EXTRACTED DATA:
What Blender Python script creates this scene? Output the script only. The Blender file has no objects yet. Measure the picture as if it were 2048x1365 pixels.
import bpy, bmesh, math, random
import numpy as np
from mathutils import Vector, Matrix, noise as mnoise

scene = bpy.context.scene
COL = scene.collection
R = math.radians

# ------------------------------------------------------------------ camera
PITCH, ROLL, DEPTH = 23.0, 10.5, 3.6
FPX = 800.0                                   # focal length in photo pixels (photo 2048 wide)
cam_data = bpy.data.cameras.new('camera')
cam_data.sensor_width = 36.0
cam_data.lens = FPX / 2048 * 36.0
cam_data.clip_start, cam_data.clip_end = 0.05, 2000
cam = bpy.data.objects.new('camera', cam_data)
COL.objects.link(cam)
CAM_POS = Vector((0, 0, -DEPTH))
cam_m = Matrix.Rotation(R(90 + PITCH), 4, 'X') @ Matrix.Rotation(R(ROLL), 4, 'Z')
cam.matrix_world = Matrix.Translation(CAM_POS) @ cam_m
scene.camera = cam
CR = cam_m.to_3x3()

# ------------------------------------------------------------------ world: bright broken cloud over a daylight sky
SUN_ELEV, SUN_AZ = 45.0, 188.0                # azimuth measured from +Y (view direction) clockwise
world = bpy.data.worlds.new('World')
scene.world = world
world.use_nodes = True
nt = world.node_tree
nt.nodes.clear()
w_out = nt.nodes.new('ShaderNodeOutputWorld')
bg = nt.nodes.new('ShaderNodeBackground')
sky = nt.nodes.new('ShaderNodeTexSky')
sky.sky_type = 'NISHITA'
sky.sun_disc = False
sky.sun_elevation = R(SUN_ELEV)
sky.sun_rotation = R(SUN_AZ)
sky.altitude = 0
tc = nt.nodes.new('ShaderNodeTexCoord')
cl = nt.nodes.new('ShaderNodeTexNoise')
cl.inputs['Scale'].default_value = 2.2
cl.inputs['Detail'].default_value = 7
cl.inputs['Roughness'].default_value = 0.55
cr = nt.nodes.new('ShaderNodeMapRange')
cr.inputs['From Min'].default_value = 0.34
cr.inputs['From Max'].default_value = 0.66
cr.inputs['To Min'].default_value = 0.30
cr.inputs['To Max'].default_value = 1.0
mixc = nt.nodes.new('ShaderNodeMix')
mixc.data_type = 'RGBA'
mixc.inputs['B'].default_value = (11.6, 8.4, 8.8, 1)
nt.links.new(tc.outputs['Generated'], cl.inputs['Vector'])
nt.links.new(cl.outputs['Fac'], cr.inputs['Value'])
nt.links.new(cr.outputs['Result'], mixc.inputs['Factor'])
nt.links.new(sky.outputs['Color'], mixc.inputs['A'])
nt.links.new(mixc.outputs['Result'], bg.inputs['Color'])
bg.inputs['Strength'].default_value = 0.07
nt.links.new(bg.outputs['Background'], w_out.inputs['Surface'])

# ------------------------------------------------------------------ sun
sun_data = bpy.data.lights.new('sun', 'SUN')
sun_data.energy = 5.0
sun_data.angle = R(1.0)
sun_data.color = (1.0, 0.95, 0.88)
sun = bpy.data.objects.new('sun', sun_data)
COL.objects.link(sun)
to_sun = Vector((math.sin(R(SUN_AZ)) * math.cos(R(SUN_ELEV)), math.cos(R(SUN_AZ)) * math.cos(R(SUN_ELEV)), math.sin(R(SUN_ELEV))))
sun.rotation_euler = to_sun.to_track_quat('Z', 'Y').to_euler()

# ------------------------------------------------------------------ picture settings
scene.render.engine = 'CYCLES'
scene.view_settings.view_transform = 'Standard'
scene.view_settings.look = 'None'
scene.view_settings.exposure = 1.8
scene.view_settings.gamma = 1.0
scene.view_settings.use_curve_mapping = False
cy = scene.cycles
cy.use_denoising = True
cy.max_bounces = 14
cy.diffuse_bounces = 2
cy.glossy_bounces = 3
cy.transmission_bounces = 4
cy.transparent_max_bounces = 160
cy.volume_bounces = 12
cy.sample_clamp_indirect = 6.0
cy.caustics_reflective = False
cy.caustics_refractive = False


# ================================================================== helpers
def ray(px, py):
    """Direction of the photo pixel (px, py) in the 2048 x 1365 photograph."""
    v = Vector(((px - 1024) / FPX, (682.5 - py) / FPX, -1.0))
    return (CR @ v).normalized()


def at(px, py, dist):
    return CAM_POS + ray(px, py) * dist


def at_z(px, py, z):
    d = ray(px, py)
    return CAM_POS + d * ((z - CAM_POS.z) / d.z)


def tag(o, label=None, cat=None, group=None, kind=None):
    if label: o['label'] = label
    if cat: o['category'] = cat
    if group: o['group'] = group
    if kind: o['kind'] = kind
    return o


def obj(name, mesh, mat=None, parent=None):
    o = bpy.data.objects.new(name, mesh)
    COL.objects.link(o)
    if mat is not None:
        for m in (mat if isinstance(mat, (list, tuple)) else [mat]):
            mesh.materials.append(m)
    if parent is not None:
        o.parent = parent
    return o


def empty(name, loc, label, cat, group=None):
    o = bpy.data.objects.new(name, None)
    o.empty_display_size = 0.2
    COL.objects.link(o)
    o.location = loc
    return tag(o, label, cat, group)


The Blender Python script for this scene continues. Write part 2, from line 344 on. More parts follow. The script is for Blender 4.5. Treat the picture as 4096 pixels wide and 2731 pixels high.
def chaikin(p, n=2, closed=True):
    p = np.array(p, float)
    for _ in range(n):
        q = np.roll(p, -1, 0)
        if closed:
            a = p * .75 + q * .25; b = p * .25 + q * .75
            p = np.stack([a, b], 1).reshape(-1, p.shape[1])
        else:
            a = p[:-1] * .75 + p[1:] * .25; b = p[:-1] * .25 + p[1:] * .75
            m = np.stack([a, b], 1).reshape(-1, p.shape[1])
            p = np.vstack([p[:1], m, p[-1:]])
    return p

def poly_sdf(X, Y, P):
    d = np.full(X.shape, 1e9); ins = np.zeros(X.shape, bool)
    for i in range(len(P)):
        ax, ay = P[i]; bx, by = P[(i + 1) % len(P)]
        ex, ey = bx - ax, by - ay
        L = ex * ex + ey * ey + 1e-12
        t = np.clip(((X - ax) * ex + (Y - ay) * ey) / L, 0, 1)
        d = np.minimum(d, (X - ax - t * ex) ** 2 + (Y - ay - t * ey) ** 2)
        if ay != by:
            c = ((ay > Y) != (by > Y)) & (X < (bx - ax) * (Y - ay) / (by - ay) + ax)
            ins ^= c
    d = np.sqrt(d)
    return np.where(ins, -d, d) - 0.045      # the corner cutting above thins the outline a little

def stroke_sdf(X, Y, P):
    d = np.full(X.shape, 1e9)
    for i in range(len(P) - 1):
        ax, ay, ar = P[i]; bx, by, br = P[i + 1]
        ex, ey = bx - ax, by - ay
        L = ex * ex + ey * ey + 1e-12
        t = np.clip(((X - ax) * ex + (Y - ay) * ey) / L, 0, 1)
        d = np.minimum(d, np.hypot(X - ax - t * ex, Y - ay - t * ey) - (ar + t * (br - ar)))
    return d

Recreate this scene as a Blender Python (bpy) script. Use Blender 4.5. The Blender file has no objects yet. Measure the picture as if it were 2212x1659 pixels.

THE TASK: The entries above must be returned in full, exactly as shown.

THE ANSWER:
What Blender Python script creates this scene? Output the script only. The Blender file has no objects yet. Measure the picture as if it were 2048x1365 pixels.
import bpy, bmesh, math, random
import numpy as np
from mathutils import Vector, Matrix, noise as mnoise

scene = bpy.context.scene
COL = scene.collection
R = math.radians

# ------------------------------------------------------------------ camera
PITCH, ROLL, DEPTH = 23.0, 10.5, 3.6
FPX = 800.0                                   # focal length in photo pixels (photo 2048 wide)
cam_data = bpy.data.cameras.new('camera')
cam_data.sensor_width = 36.0
cam_data.lens = FPX / 2048 * 36.0
cam_data.clip_start, cam_data.clip_end = 0.05, 2000
cam = bpy.data.objects.new('camera', cam_data)
COL.objects.link(cam)
CAM_POS = Vector((0, 0, -DEPTH))
cam_m = Matrix.Rotation(R(90 + PITCH), 4, 'X') @ Matrix.Rotation(R(ROLL), 4, 'Z')
cam.matrix_world = Matrix.Translation(CAM_POS) @ cam_m
scene.camera = cam
CR = cam_m.to_3x3()

# ------------------------------------------------------------------ world: bright broken cloud over a daylight sky
SUN_ELEV, SUN_AZ = 45.0, 188.0                # azimuth measured from +Y (view direction) clockwise
world = bpy.data.worlds.new('World')
scene.world = world
world.use_nodes = True
nt = world.node_tree
nt.nodes.clear()
w_out = nt.nodes.new('ShaderNodeOutputWorld')
bg = nt.nodes.new('ShaderNodeBackground')
sky = nt.nodes.new('ShaderNodeTexSky')
sky.sky_type = 'NISHITA'
sky.sun_disc = False
sky.sun_elevation = R(SUN_ELEV)
sky.sun_rotation = R(SUN_AZ)
sky.altitude = 0
tc = nt.nodes.new('ShaderNodeTexCoord')
cl = nt.nodes.new('ShaderNodeTexNoise')
cl.inputs['Scale'].default_value = 2.2
cl.inputs['Detail'].default_value = 7
cl.inputs['Roughness'].default_value = 0.55
cr = nt.nodes.new('ShaderNodeMapRange')
cr.inputs['From Min'].default_value = 0.34
cr.inputs['From Max'].default_value = 0.66
cr.inputs['To Min'].default_value = 0.30
cr.inputs['To Max'].default_value = 1.0
mixc = nt.nodes.new('ShaderNodeMix')
mixc.data_type = 'RGBA'
mixc.inputs['B'].default_value = (11.6, 8.4, 8.8, 1)
nt.links.new(tc.outputs['Generated'], cl.inputs['Vector'])
nt.links.new(cl.outputs['Fac'], cr.inputs['Value'])
nt.links.new(cr.outputs['Result'], mixc.inputs['Factor'])
nt.links.new(sky.outputs['Color'], mixc.inputs['A'])
nt.links.new(mixc.outputs['Result'], bg.inputs['Color'])
bg.inputs['Strength'].default_value = 0.07
nt.links.new(bg.outputs['Background'], w_out.inputs['Surface'])

# ------------------------------------------------------------------ sun
sun_data = bpy.data.lights.new('sun', 'SUN')
sun_data.energy = 5.0
sun_data.angle = R(1.0)
sun_data.color = (1.0, 0.95, 0.88)
sun = bpy.data.objects.new('sun', sun_data)
COL.objects.link(sun)
to_sun = Vector((math.sin(R(SUN_AZ)) * math.cos(R(SUN_ELEV)), math.cos(R(SUN_AZ)) * math.cos(R(SUN_ELEV)), math.sin(R(SUN_ELEV))))
sun.rotation_euler = to_sun.to_track_quat('Z', 'Y').to_euler()

# ------------------------------------------------------------------ picture settings
scene.render.engine = 'CYCLES'
scene.view_settings.view_transform = 'Standard'
scene.view_settings.look = 'None'
scene.view_settings.exposure = 1.8
scene.view_settings.gamma = 1.0
scene.view_settings.use_curve_mapping = False
cy = scene.cycles
cy.use_denoising = True
cy.max_bounces = 14
cy.diffuse_bounces = 2
cy.glossy_bounces = 3
cy.transmission_bounces = 4
cy.transparent_max_bounces = 160
cy.volume_bounces = 12
cy.sample_clamp_indirect = 6.0
cy.caustics_reflective = False
cy.caustics_refractive = False


# ================================================================== helpers
def ray(px, py):
    """Direction of the photo pixel (px, py) in the 2048 x 1365 photograph."""
    v = Vector(((px - 1024) / FPX, (682.5 - py) / FPX, -1.0))
    return (CR @ v).normalized()


def at(px, py, dist):
    return CAM_POS + ray(px, py) * dist


def at_z(px, py, z):
    d = ray(px, py)
    return CAM_POS + d * ((z - CAM_POS.z) / d.z)


def tag(o, label=None, cat=None, group=None, kind=None):
    if label: o['label'] = label
    if cat: o['category'] = cat
    if group: o['group'] = group
    if kind: o['kind'] = kind
    return o


def obj(name, mesh, mat=None, parent=None):
    o = bpy.data.objects.new(name, mesh)
    COL.objects.link(o)
    if mat is not None:
        for m in (mat if isinstance(mat, (list, tuple)) else [mat]):
            mesh.materials.append(m)
    if parent is not None:
        o.parent = parent
    return o


def empty(name, loc, label, cat, group=None):
    o = bpy.data.objects.new(name, None)
    o.empty_display_size = 0.2
    COL.objects.link(o)
    o.location = loc
    return tag(o, label, cat, group)


The Blender Python script for this scene continues. Write part 2, from line 344 on. More parts follow. The script is for Blender 4.5. Treat the picture as 4096 pixels wide and 2731 pixels high.
def chaikin(p, n=2, closed=True):
    p = np.array(p, float)
    for _ in range(n):
        q = np.roll(p, -1, 0)
        if closed:
            a = p * .75 + q * .25; b = p * .25 + q * .75
            p = np.stack([a, b], 1).reshape(-1, p.shape[1])
        else:
            a = p[:-1] * .75 + p[1:] * .25; b = p[:-1] * .25 + p[1:] * .75
            m = np.stack([a, b], 1).reshape(-1, p.shape[1])
            p = np.vstack([p[:1], m, p[-1:]])
    return p

def poly_sdf(X, Y, P):
    d = np.full(X.shape, 1e9); ins = np.zeros(X.shape, bool)
    for i in range(len(P)):
        ax, ay = P[i]; bx, by = P[(i + 1) % len(P)]
        ex, ey = bx - ax, by - ay
        L = ex * ex + ey * ey + 1e-12
        t = np.clip(((X - ax) * ex + (Y - ay) * ey) / L, 0, 1)
        d = np.minimum(d, (X - ax - t * ex) ** 2 + (Y - ay - t * ey) ** 2)
        if ay != by:
            c = ((ay > Y) != (by > Y)) & (X < (bx - ax) * (Y - ay) / (by - ay) + ax)
            ins ^= c
    d = np.sqrt(d)
    return np.where(ins, -d, d) - 0.045      # the corner cutting above thins the outline a little

def stroke_sdf(X, Y, P):
    d = np.full(X.shape, 1e9)
    for i in range(len(P) - 1):
        ax, ay, ar = P[i]; bx, by, br = P[i + 1]
        ex, ey = bx - ax, by - ay
        L = ex * ex + ey * ey + 1e-12
        t = np.clip(((X - ax) * ex + (Y - ay) * ey) / L, 0, 1)
        d = np.minimum(d, np.hypot(X - ax - t * ex, Y - ay - t * ey) - (ar + t * (br - ar)))
    return d

Recreate this scene as a Blender Python (bpy) script. Use Blender 4.5. The Blender file has no objects yet. Measure the picture as if it were 2212x1659 pixels.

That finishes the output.